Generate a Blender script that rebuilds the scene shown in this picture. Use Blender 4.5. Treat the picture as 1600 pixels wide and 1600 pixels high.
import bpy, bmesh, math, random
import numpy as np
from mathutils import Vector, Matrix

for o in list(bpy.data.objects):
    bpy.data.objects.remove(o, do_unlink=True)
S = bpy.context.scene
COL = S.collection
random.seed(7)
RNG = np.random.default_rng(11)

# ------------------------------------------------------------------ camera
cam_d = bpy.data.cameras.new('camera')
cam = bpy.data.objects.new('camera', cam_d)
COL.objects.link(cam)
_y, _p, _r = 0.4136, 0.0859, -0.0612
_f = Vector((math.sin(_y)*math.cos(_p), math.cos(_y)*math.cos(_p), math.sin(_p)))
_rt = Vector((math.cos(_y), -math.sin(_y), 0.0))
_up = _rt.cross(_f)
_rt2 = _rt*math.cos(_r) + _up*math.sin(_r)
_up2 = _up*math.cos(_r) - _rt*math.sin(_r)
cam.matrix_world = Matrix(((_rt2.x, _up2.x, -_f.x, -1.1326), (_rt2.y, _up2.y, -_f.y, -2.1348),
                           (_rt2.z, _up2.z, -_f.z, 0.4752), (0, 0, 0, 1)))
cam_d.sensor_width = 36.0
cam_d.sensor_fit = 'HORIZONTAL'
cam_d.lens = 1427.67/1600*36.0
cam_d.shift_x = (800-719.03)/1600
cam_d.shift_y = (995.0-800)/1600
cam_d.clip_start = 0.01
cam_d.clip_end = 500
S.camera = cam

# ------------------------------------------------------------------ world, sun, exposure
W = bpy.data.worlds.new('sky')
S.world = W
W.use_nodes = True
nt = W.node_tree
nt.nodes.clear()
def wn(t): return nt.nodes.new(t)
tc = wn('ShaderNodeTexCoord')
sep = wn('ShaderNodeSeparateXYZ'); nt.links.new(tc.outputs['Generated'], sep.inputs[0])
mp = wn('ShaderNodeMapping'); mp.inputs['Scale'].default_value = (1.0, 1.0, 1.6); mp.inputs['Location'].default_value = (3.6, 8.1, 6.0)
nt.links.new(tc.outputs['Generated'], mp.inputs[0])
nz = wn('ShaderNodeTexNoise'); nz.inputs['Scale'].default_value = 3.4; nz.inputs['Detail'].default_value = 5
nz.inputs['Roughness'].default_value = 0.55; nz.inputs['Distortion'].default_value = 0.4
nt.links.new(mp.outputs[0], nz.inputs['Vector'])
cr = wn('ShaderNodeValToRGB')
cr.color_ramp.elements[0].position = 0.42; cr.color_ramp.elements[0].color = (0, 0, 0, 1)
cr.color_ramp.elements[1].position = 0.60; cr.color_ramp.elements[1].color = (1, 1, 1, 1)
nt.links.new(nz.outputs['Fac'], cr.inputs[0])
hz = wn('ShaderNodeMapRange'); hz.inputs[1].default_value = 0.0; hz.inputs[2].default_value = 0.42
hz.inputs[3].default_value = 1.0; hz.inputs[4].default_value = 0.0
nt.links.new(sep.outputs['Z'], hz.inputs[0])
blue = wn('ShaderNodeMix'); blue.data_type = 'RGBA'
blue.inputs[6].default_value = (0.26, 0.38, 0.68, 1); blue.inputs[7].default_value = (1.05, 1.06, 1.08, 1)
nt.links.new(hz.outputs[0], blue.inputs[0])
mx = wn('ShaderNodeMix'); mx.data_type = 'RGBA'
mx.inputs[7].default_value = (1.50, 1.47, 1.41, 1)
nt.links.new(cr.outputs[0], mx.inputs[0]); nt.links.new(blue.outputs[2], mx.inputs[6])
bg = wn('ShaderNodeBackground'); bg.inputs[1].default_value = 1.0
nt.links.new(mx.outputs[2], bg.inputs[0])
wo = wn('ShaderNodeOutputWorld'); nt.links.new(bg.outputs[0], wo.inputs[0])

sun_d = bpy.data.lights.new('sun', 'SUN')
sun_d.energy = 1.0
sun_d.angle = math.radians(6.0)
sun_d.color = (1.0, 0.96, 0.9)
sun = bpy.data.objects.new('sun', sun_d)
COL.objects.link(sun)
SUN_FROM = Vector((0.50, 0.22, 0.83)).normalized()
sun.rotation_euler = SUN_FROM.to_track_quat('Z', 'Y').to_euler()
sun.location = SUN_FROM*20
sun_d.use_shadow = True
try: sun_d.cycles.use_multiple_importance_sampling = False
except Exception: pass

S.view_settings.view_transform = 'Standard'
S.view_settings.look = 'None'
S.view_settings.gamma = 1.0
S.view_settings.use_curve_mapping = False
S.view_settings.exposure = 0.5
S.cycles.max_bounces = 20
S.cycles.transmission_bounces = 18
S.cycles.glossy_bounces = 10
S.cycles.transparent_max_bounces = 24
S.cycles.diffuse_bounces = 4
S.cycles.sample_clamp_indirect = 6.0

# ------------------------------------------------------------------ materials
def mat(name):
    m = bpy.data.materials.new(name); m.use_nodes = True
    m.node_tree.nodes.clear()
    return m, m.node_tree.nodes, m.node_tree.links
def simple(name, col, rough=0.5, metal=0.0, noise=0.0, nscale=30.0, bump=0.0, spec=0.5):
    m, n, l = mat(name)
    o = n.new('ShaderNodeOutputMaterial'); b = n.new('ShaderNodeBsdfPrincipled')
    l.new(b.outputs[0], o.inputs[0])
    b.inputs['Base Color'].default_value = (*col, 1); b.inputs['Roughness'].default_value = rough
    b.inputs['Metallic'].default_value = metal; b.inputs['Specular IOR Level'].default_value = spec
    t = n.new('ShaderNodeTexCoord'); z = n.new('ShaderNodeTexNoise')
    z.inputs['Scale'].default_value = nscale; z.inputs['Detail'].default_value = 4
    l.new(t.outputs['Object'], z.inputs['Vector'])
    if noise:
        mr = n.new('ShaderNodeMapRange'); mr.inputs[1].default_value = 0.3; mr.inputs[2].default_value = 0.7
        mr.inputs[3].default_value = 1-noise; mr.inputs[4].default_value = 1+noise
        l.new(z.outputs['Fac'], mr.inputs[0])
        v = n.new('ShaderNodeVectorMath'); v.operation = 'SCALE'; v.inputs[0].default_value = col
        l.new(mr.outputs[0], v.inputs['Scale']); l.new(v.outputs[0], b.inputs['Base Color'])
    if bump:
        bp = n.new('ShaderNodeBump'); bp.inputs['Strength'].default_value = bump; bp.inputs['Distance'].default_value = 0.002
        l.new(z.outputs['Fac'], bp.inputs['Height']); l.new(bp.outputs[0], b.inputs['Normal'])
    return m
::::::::
* **EXERCISE**: Every line of the listing that holds "scene" is to be counted; give only the resulting number.

* **EXPECTED ANSWER**: 2